Pläne seien wichtig, damit die Personen zu Handlungen kämen und sie reduzierten die Wahrscheinlichkeit, dass ein Ziel nicht vergessen gehe (S.158). Pläne hätten jedoch nicht nur positive Funktionen, sondern könnten auch kontraproduktiv sein, wenn diese beispielsweise zu rigide seien und der Unternehmer an festen Plänen festhalte, wenn – etwa in chaotischen Situationen – flexibleres Reagieren angemessener sei (S. 159).
Edwin A. Locke und Robert Baum setzen sich in ihrem Beitrag über „Entrepreneurial Motivation“ ebenfalls mit der Bedeutung von Zielsetzungen auseinander. Die Forschung zeige, dass spezifische, herausfordernde Ziele zu besseren Ergebnissen führten (S. 94). Auch Unabhängigkeit im Denken sei eine wichtige Voraussetzung für unternehmerischen Erfolg. „This means they (die Unternehmer, R.Z.), often go against the status quo, defy tradition, or do what others claim is foolish, crazy, or impossible. Entrepreneurs, therefore, must not only be in charge, they must be independent thinkers. Regardless of whom they consult, they must rely in the end on their own judgement. The buck stops with them. Dependent, follower types cannot operate in such a role and do not seek to.“ (S. 98)
Ein weiteres Merkmal erfolgreicher Unternehmer sei Durchhaltevermögen (Tenacity). „One trait that sets them apart from others is that they do not give up when things go wrong.“ Erfolgreiche Unternehmer „pick themselves up after failure, in part because they attribute failure to bad luck or insufficient effort on their part.“ (S. 102) Eine andere entscheidende Frage in diesem Zusammenhang: „Where does a successful entrepreneur draw the line between productive tenacity and foolish persistence?“ (S. 102)

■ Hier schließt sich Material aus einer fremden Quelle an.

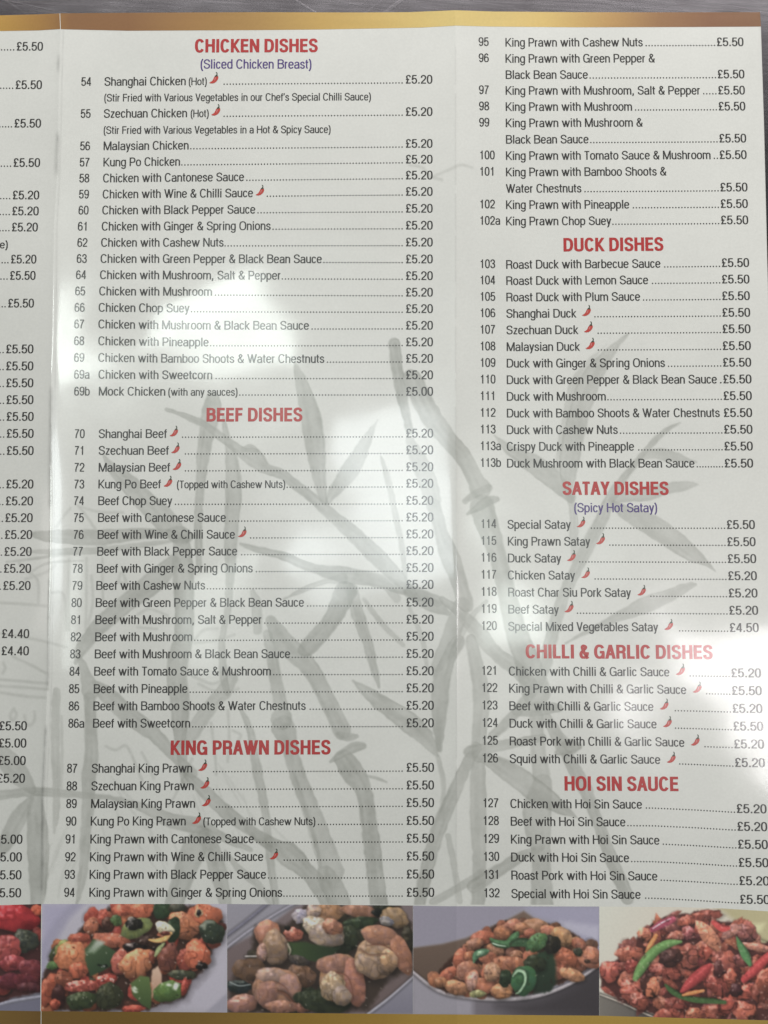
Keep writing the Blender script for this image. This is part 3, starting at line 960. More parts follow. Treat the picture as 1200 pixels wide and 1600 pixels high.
    p.blob(1020, 350, 52, 108, (200, 136, 102), -18, .1, .08, .4, .12, .15)
    p.strip([(830, 300, 4), (910, 296, 7), (970, 330, 6), (990, 400, 4)], (150, 96, 70), .03, 0, .1, .1)
    p.blob(850, 400, 80, 66, (200, 156, 126), 35, .14, .12, .5, .25)
    p.blob(950, 380, 50, 60, (206, 158, 128), 0, .14, .12, .5, .3)
    p.strip([(800, 320, 6), (850, 350, 6), (940, 345, 5)], (150, 104, 78), .1, 0)
    p.specks(mass, 34, 4, 8, (236, 224, 212), .45)
    p.blur(2)
    return p


def photo_cashew():
    p = Print(643, 939, 1408, 1592, 620, 1390, 3.53, 41)
    p.fill((170, 166, 178), (160, 156, 172), 0)
    p.poly([(690, 90), (1130, 90), (1130, 420), (960, 210), (760, 150)], (168, 164, 190), 20)
    p.poly([(900, 170), (1110, 200), (1110, 290), (930, 220)], (200, 196, 216), 16, 8, a=.7)
    p.poly([(90, 318), (250, 296), (380, 262), (480, 214), (600, 160), (720, 92), (600, 92), (470, 92), (90, 92)], (160, 154, 172), 6)
    p.poly([(85, 322), (250, 300), (380, 268), (500, 215), (620, 160), (700, 118), (760, 160), (700, 560), (400, 590), (240, 560), (85, 450)], (128, 104, 88), 8, 0, (100, 80, 68))
    p.poly([(85, 450), (200, 540), (300, 580), (540, 606), (760, 590), (960, 516), (1130, 404), (1130, 700), (85, 700)], (156, 148, 158), 6, 0, (66, 60, 66), 12)
    p.poly([(560, 640), (800, 606), (960, 540), (1130, 430), (1130, 700), (700, 700)], (64, 58, 62), 50, 0, a=.8)
    p.poly([(85, 470), (200, 552), (300, 592), (420, 604), (420, 700), (85, 700)], (164, 158, 170), 20)
    p.strip([(85, 452, 16), (200, 542, 20), (320, 584, 24), (540, 604, 24), (760, 590, 22), (960, 518, 18), (1130, 408, 14)], (186, 176, 182), .04, .1)
    mass = [(200, 490), (240, 440), (320, 360), (430, 250), (600, 172), (760, 166), (950, 222), (1105, 330), (1112, 402), (950, 505), (750, 574), (540, 592), (290, 575), (220, 540)]
    p.poly(mass, (72, 46, 36), 8, 6)
    Ca = [(206, 138, 96), (190, 122, 84), (196, 112, 76), (170, 104, 72)]
    p.crumbs(mass, Ca + [(120, 76, 54)], 80, 28, 48, rag=.12)
    DG, G, BG = (44, 66, 46), (58, 90, 58), (78, 124, 78)
    for b in ((640, 195, 50, 32, -20), (770, 205, 76, 46, 12), (850, 240, 60, 40, 30), (910, 260, 66, 50, 35), (690, 215, 40, 36, 0), (735, 240, 34, 26, 0), (580, 240, 46, 40, 20), (470, 265, 66, 40, -15),
              (430, 300, 50, 34, -20), (350, 380, 38, 62, 25), (410, 370, 40, 34, 0), (545, 330, 50, 36, 20), (500, 375, 50, 34, 0), (660, 355, 36, 22, 0), (735, 365, 44, 34, -30), (630, 410, 106, 44, 5),
              (280, 470, 60, 34, -35), (390, 450, 66, 56, -30), (520, 460, 52, 58, 20), (415, 500, 36, 58, 12), (330, 540, 70, 40, 10), (480, 530, 70, 44, 15), (580, 560, 62, 42, 5), (935, 370, 96, 44, 28),
              (1060, 370, 60, 60, 40), (965, 470, 72, 36, 20), (1010, 300, 40, 30, 40), (240, 510, 36, 30, 0), (860, 340, 30, 24, 0)):
        p.blob(*b[:4], Ca[int(p.r.integers(3))], b[4], .1, .13, .6, .22)
    p.blob(415, 505, 30, 54, (224, 172, 134), 14, .1)
    p.blob(525, 455, 46, 54, (216, 150, 112), 20, .1)
    p.blob(445, 575, 46, 22, (176, 172, 112), 0, .16)
    p.blob(580, 560, 58, 38, (216, 150, 92), 5, .1)
    p.blob(1000, 345, 26, 24, (66, 70, 48))
    p.blob(1050, 395, 18, 12, (70, 50, 40))
    p.poly([(750, 372), (846, 316), (884, 400), (880, 520), (846, 566), (756, 574), (736, 470)], (52, 74, 52), 10, 6, (38, 52, 40), 70)
    p.blob(760, 410, 60, 50, (54, 60, 44), 0, .2)
    p.blob(850, 300, 60, 50, (50, 52, 40), 0, .2)
    p.blob(600, 490, 36, 50, (50, 66, 44))
    p.strip([(518, 272, 14), (550, 296, 40), (610, 300, 44), (650, 262, 44), (668, 236, 12)], BG, .1, .2)
    p.strip([(640, 300, 30), (690, 290, 50), (730, 300, 44), (720, 330, 20)], G, .1, .15)
    p.strip([(530, 296, 8), (560, 306, 8), (600, 312, 5)], (196, 222, 196))
    p.blob(775, 290, 62, 46, (88, 132, 78), -30, .12, .1)
    p.strip([(425, 400, 12), (440, 360, 40), (480, 345, 40), (505, 338, 12)], (78, 124, 88), .1, .3)
    p.blob(460, 352, 24, 14, (150, 204, 166), -20)
    p.blob(700, 500, 72, 82, (66, 116, 70), 15, .1, .08, .5, .1)
    p.strip([(640, 478, 8), (668, 446, 18), (704, 460, 18), (708, 510, 14), (680, 560, 12), (655, 576, 5)], (168, 204, 164))
    p.specks(mass, 40, 4, 8, (240, 214, 190), .35)
    p.specks(mass, 40, 5, 10, (50, 28, 22), .5)
    p.blur(2)
    return p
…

Im Zusammenhang mit der bereits diskutierten Frage, inwiefern Risikobereitschaft eine Voraussetzung für unternehmerischen Erfolg sei, weisen Locke und Baum darauf hin, „entrepreneurs do not experience their ventures as highly risky, as compared, say, to how an outsider would experience it. This is because entrepreneurs have high self-confidence; in relation to their perceived ability the venture may not seem risky. And if they posses genuine ability, the venture may not be objectively risky for them.“ (S. 99)
Alles in allem ein sehr lesenswertes Buch für jeden, der sich für die spannende Frage interessiert, welche psychologischen Faktoren wichtig dafür sind, dass jemand ein erfolgreicher Unternehmer wird.